Scenes as source code:
--------------------
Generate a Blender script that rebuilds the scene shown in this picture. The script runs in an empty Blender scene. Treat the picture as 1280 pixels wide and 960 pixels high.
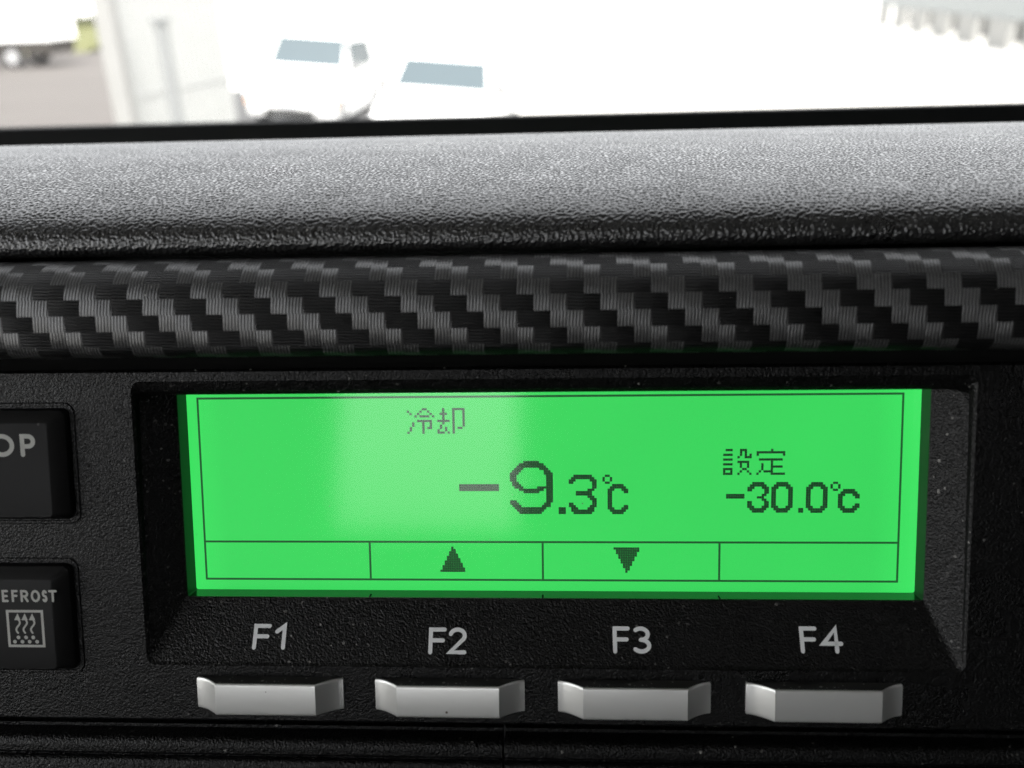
import bpy, bmesh, math, random
import numpy as np
from mathutils import Vector, Matrix
random.seed(7)
R = math.radians
scene = bpy.context.scene
COL = scene.collection

# ------------------------------------------------------------------ camera, sky, sun, exposure
MM = 0.001
H0 = 2.43                                   # height of the display's centre above the ground
TILT = R(-18)                                # the dash face leans back
M_DASH = Matrix.Translation((0, 0, H0)) @ Matrix.Rotation(TILT, 4, 'X')

cp, cy_, cr_ = 0.10904826, -0.05597018, -0.01407595      # camera pitch / yaw / roll in the dash frame
C_LOC = Vector((0.00266687, -0.12483579, 0.02888974))
_right = Vector((math.cos(cy_), -math.sin(cy_), 0))
FWD = Vector((math.sin(cy_) * math.cos(cp), math.cos(cy_) * math.cos(cp), -math.sin(cp)))
_up = _right.cross(FWD)
RGT = math.cos(cr_) * _right + math.sin(cr_) * _up
UPV = -math.sin(cr_) * _right + math.cos(cr_) * _up
FPX = 1108.0

cam_data = bpy.data.cameras.new("camera")
cam_data.sensor_width = 36
cam_data.lens = 36 * FPX / 1280
cam_data.clip_start = 0.005
cam_data.clip_end = 2000
cam_data.dof.use_dof = True
cam_data.dof.focus_distance = 0.133
cam_data.dof.aperture_fstop = 16.5
cam = bpy.data.objects.new("camera", cam_data)
COL.objects.link(cam)
m = Matrix((RGT, UPV, -FWD)).transposed().to_4x4()
m.translation = C_LOC
cam.matrix_world = M_DASH @ m
scene.camera = cam

SUN_EL, SUN_AZ = 58, 160                      # sun high behind the cab, a little to the right
world = bpy.data.worlds.new("World")
scene.world = world
world.use_nodes = True
wn = world.node_tree
bg = wn.nodes["Background"]
sky = wn.nodes.new("ShaderNodeTexSky")
sky.sky_type = 'NISHITA'
sky.sun_disc = False
sky.sun_elevation = R(SUN_EL)
sky.sun_rotation = R(SUN_AZ)
sky.air_density = 1.0
sky.dust_density = 3.0
hs = wn.nodes.new("ShaderNodeHueSaturation")          # thin white overcast: most of the blue is gone
hs.inputs["Saturation"].default_value = 0.10
wn.links.new(sky.outputs[0], hs.inputs["Color"])
wn.links.new(hs.outputs[0], bg.inputs[0])
bg.inputs[1].default_value = 0.15

sd = bpy.data.lights.new("sun", 'SUN')
sd.energy = 1.2
sd.angle = R(14)
sd.color = (1, 0.95, 0.88)
sun = bpy.data.objects.new("sun", sd)
COL.objects.link(sun)
az = R(SUN_AZ)
sdir = Vector((math.sin(az) * math.cos(R(SUN_EL)), math.cos(az) * math.cos(R(SUN_EL)), math.sin(R(SUN_EL))))
sun.rotation_euler = sdir.to_track_quat('Z', 'Y').to_euler()
sun.location = (0, -10, 20)

scene.view_settings.view_transform = 'Standard'
scene.view_settings.look = 'None'
scene.view_settings.exposure = 2.5
scene.view_settings.gamma = 1.0
scene.render.engine = 'CYCLES'
scene.cycles.use_denoising = True
scene.cycles.denoising_prefilter = 'NONE'
scene.cycles.max_bounces = 10
scene.cycles.diffuse_bounces = 6
scene.cycles.transparent_max_bounces = 12
scene.cycles.caustics_reflective = False
scene.cycles.caustics_refractive = False

# ------------------------------------------------------------------ projection helpers (photo pixel -> dash frame / world)
def ray(px, py):
    return FWD + RGT * ((px - 640) / FPX) - UPV * ((py - 480) / FPX)

def bp(px, py, Y):
    """point of the dash frame seen at a photo pixel, on the plane Y (mm in, metres out)"""
    d = ray(px, py)
    return C_LOC + d * ((Y * MM - C_LOC.y) / d.y)

def bp_plane(px, py, p, n):
    d = ray(px, py)
    return C_LOC + d * ((p - C_LOC).dot(n) / d.dot(n))

RD = M_DASH.to_3x3()
CW = M_DASH @ C_LOC
def ground(px, py, z=0.0):
    d = RD @ ray(px, py)
    return CW + d * ((z - CW.z) / d.z)

def at_dist(px, py, dist):
    d = RD @ ray(px, py)
    return CW + d * (dist / math.hypot(d.x, d.y))

# ------------------------------------------------------------------ object helpers
def tag(o, label=None, cat=None, group=None, kind=None):
    if label: o["label"] = label
    if cat: o["category"] = cat
    if group: o["group"] = group
    if kind: o["kind"] = kind
    return o

def empty(name, loc=(0, 0, 0), label=None, cat=None, group=None, mat=None):
    o = bpy.data.objects.new(name, None)
    o.empty_display_size = 0.05
    COL.objects.link(o)
    if mat is not None:
        o.matrix_world = mat
    else:
        o.location = loc
    return tag(o, label, cat, group)

def mesh_obj(name, bm, mat, parent=None, smooth=False, loc=None):
    bmesh.ops.recalc_face_normals(bm, faces=bm.faces)
    me = bpy.data.meshes.new(name)
    bm.to_mesh(me)
    bm.free()
    for mm_ in (mat if isinstance(mat, (list, tuple)) else [mat]):
        me.materials.append(mm_)
    if smooth:
        for p in me.polygons: p.use_smooth = True
    o = bpy.data.objects.new(name, me)
    COL.objects.link(o)
    if parent: o.parent = parent
    if loc: o.location = loc
    return o

def autosmooth(o, ang=35):
    me = o.data
    for p in me.polygons: p.use_smooth = True
    bm = bmesh.new(); bm.from_mesh(me)
    for e in bm.edges:
        if len(e.link_faces) == 2 and e.calc_face_angle(0) > R(ang): e.smooth = False
    bm.to_mesh(me); bm.free()
    return o

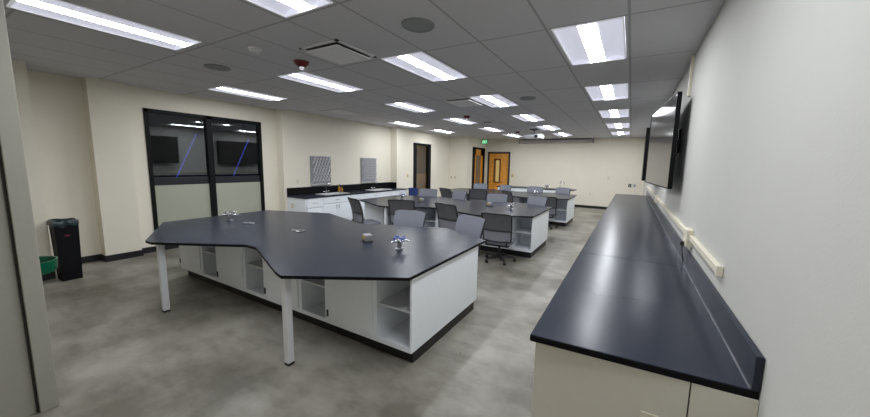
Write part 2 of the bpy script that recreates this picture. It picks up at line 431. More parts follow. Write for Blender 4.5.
for i, (c, y, n) in enumerate(spots):
    lab = 'recessed ceiling light in %s, %s' % (rown[c], ordw[n - 1])
    loc = (LX[c], y, H)
    if i == 0: L0.location = loc; L0['label'] = lab; L0['group'] = 'recessed ceiling light panels'
    else: dup(L0, loc, 0, lab, 'recessed ceiling light panels')

# ceiling devices
def speaker(x, y, lab, r=.15, g='round ceiling speakers'):
    t = thing('ceiling_speaker', lab, 'speaker', (x, y, H), 0, g)
    MB().lathe([(0, -.012), (r * .9, -.012), (r * .9, -.002)], 28).build('grille', M['grille'], t)
    MB().lathe([(r * .9, -.016), (r, -.012), (r, -.001), (r * .9, -.001), (r * .9, -.016)], 28).build('rim', M['grille'], t)
speaker(-1.80, 2.55, 'round grey ceiling speaker nearest the camera, above the nearest island')
speaker(-5.09, 2.45, 'round grey ceiling speaker above the left part of the nearest island')
speaker(-1.79, 6.09, 'round grey ceiling speaker above the right end of the middle island')
speaker(-3.81, 8.98, 'faint round grey ceiling speaker above the farthest island')
def strobe(x, y, lab):
    t = thing('alarm_strobe', lab, 'alarm', (x, y, H), 0, 'red ceiling alarm strobes')
    MB().lathe([(0, -.07), (.045, -.065), (.085, -.03), (.095, -.001)], 24).build('body', M['red'], t, True)
    MB().lathe([(0, -.105), (.022, -.098), (.028, -.08), (.028, -.064)], 16).build('lens', M['clear'], t, True)
strobe(-3.78, 2.80, 'dark red round ceiling alarm with white lens, nearest the camera')
strobe(-3.86, 7.70, 'small dark red ceiling alarm above the middle of the room')
strobe(-3.82, 11.9, 'small dark red ceiling alarm beside the projector')
t = thing('smoke_detector', 'small round white smoke detector on the ceiling near the first lights', 'smoke detector', (-3.83, 2.24, H))
MB().lathe([(0, -.05), (.045, -.048), (.055, -.03), (.058, -.018)], 20).build('sensor', M['white_plastic'], t, True)
MB().lathe([(.058, -.018), (.07, -.014), (.07, -.001)], 20).build('base', M['diff_panel'], t, True)
def diffuser(x, y, sx, sy, lab):
    t = thing('ceiling_vent', lab, 'vent', (x, y, H), 0, 'square ceiling air diffusers')
    fr = MB(); a, b = sx / 2, sy / 2
    fr.box(-a, a, -b, -b + .035, -.012, -.001).box(-a, a, b - .035, b, -.012, -.001).box(-a, -a + .035, -b, b, -.012, -.001).box(a - .035, a, -b, b, -.012, -.001)
    fr.build('frame', M['diff_panel'], t)
    MB().box(-a + .03, a - .03, -b + .03, b - .03, -.006, -.002).build('throat', M['black_plastic'], t)
    MB().box(-a + .045, a - .045, -b + .045, b - .045, -.04, -.028, .004).build('face_panel', M['diff_panel'], t)
diffuser(-3.06, 2.76, .60, .60, 'square white ceiling air diffuser with dark slots, nearest the camera')
diffuser(-3.05, 5.95, .60, .72, 'square ceiling air diffuser with dark slots above the middle island')
t = thing('return_grille', 'faint pale grey return air grille in the ceiling by the left counter', 'vent', (-6.55, 5.95, H))
MB().box(-.32, .32, -.36, .36, -.012, -.001, .003).build('frame', M['ceiling'], t)
s = MB()
for k in range(11): s.box(-.28, .28, -.31 + .06 * k, -.29 + .06 * k, -.016, -.010)
s.build('slats', M['diff_panel'], t)

# projector
t = thing('projector', 'white ceiling projector hanging before the rolled screen', 'projector', (-3.0, 11.2, H))
MB().box(-.29, .29, -.2, .2, -.33, -.19, .025).build('body', M['proj'], t, True)
MB().cyl((.12, -.235, -.26), (.12, -.19, -.26), .05).build('lens', M['black_plastic'], t)
MB().cyl((0, 0, -.19), (0, 0, -.03), .03).box(-.13, .13, -.1, .1, -.19, -.165).build('mount_pole', M['black_plastic'], t)
MB().box(-.14, .14, -.14, .14, -.03, -.001, .004).build('ceiling_plate', M['black_plastic'], t)
t = thing('projection_screen', 'long grey rolled projection screen housing at top of the far wall', 'screen', (-3.17, YF - .07, 2.93))
MB().box(-1.62, 1.62, -.06, .06, -.07, .08, .012).build('housing', M['screen_case'], t)
MB().box(-1.60, 1.60, -.062, .03, .08, .10).build('mounting_rail', M['screen_gap'], t)
for s in (-1, 1): MB().box(s * 1.62, s * 1.645, -.065, .063, -.075, .085, .004).build('end_cap', M['screen_gap'], t)
# exit sign
t = thing('exit_sign', 'small glowing green exit sign hung from the ceiling near the far doors', 'sign', (-6.27, 14.55, 2.90))
MB().box(-.125, .125, -.012, .012, -.085, .085, .004).build('panel', M['exit_green'], t)
MB().box(-.10, .10, -.02, .02, .085, .158).build('ceiling_bracket', M['white_plastic'], t)
tx = MB()
def strokes(x, segs):
    for (a, b, c, d) in segs:
        p, q = Vector((a, 0, b)), Vector((c, 0, d)); m_ = (p + q) / 2; l = (q - p).length
        ang = math.atan2(d - b, c - a)
        tx.box(x + m_.x - l / 2 - .005, x + m_.x + l / 2 + .005, -.017, -.012, m_.z - .006, m_.z + .006, rot=Matrix.Rotation(-ang, 4, 'Y'))
h = .055
strokes(-.10, [(0, -h, 0, h), (0, h, .035, h), (0, 0, .03, 0), (0, -h, .035, -h)])
strokes(-.045, [(0, -h, .045, h), (0, h, .045, -h)])
strokes(.028, [(0, -h, 0, h)])
strokes(.06, [(0, h, .045, h), (.0225, -h, .0225, h)])
tx.build('lettering', M['exit_text'], t)

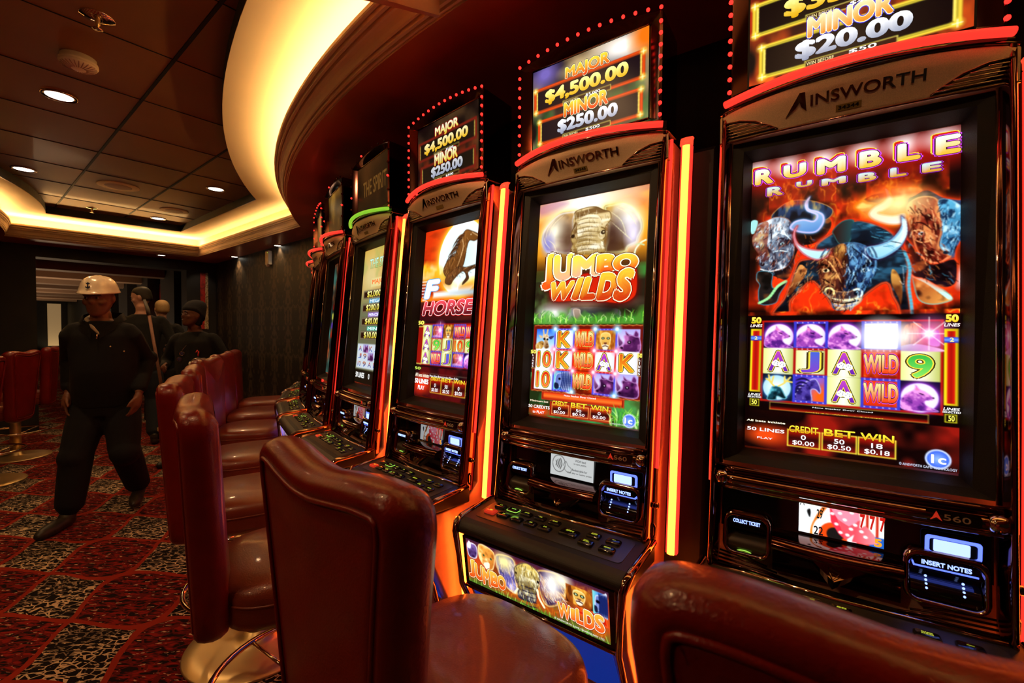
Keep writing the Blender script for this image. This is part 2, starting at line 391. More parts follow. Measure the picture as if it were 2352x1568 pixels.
def sy_letter(A, b, ch, top, bot, bg=('f8f8c0', 'c8cc7a'), dice=False, crown=False):
    t = T(*b); A.rect(*b, bg[0], [ 'ffffe8', bg[1]], 0)
    (x0, y0), (x1, y1) = t([(.12, .1), (.88, .92)])
    if len(ch) == 1: x0, x1 = t([(.16, 0), (.84, 0)])[0][0], t([(.16, 0), (.84, 0)])[1][0]
    A.text(ch, x0, y0, x1, y1, top, bot, bold=.035, out='f0d840', outw=.06, out2='403010', out2w=.085)
    if ch in 'AJK': pass
    if dice:
        w = b[2]-b[0]
        for k, (a, c) in enumerate(((.42, .55), (.62, .6))):
            x, y = t([(a, c)])[0]; A.txt.append((np.array(t([(a-.12, c), (a, c-.1), (a+.12, c-.02), (a+.12, c+.1), (a, c+.17), (a-.12, c+.1)])), [(0, 5, 4, 3, 2, 1)], np.ones((6, 3))*.97))
            for dx, dy in ((-.05, .02), (.05, .06), (0, -.03), (.06, -.0)):
                x, y = t([(a+dx, c+dy+.02)])[0]; A.txt.append((np.array([(x+w*.015*math.cos(q), y+w*.015*math.sin(q)) for q in np.arange(6)*PI/3]), [(5, 4, 3, 2, 1, 0)], np.zeros((6, 3))))
    if crown:
        A.poly(t([(.2,.4),(.2,.22),(.32,.16),(.45,.22),(.45,.4)]), '4a20a0', rim='f0c020', rimw=.005)
def sy_wild(A, b, gold=False):
    t = T(*b); A.rect(*b, 'd82808', ['ff7010', '701000'], 90); A.fire(b[1], b[3], 21, b[0], b[2], .8)
    (x0, y0), (x1, y1) = t([(.04, .14), (.97, .82)])
    A.text('WILD', x0, y0, x1, y1, 'fff0a0', 'e83008', bold=.05, out='300808', outw=.09, out2='d050d0' if not gold else 'ffe060', out2w=.12)
def sy_flash(A, b):
    t = T(*b); A.rect(*b, 'fffafa'); cx, cy = t([(.5, .7)])[0]; A.ell(cx, cy, .02, .01, 'f8a0c0', soft=1); A.ell(*t([(.2, .15)])[0], .03, .006, 'ffe0a0', soft=1)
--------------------
_Exercise task_
Exactly as they appear, print the lines of the listing above from its first line through the line that contains "M_DASH = Matrix.Translation((0, 0, H0))", minus the pictures.

_Finished task_
Generate a Blender script that rebuilds the scene shown in this picture. The script runs in an empty Blender scene. Treat the picture as 1280 pixels wide and 960 pixels high.
import bpy, bmesh, math, random
import numpy as np
from mathutils import Vector, Matrix
random.seed(7)
R = math.radians
scene = bpy.context.scene
COL = scene.collection

# ------------------------------------------------------------------ camera, sky, sun, exposure
MM = 0.001
H0 = 2.43                                   # height of the display's centre above the ground
TILT = R(-18)                                # the dash face leans back
M_DASH = Matrix.Translation((0, 0, H0)) @ Matrix.Rotation(TILT, 4, 'X')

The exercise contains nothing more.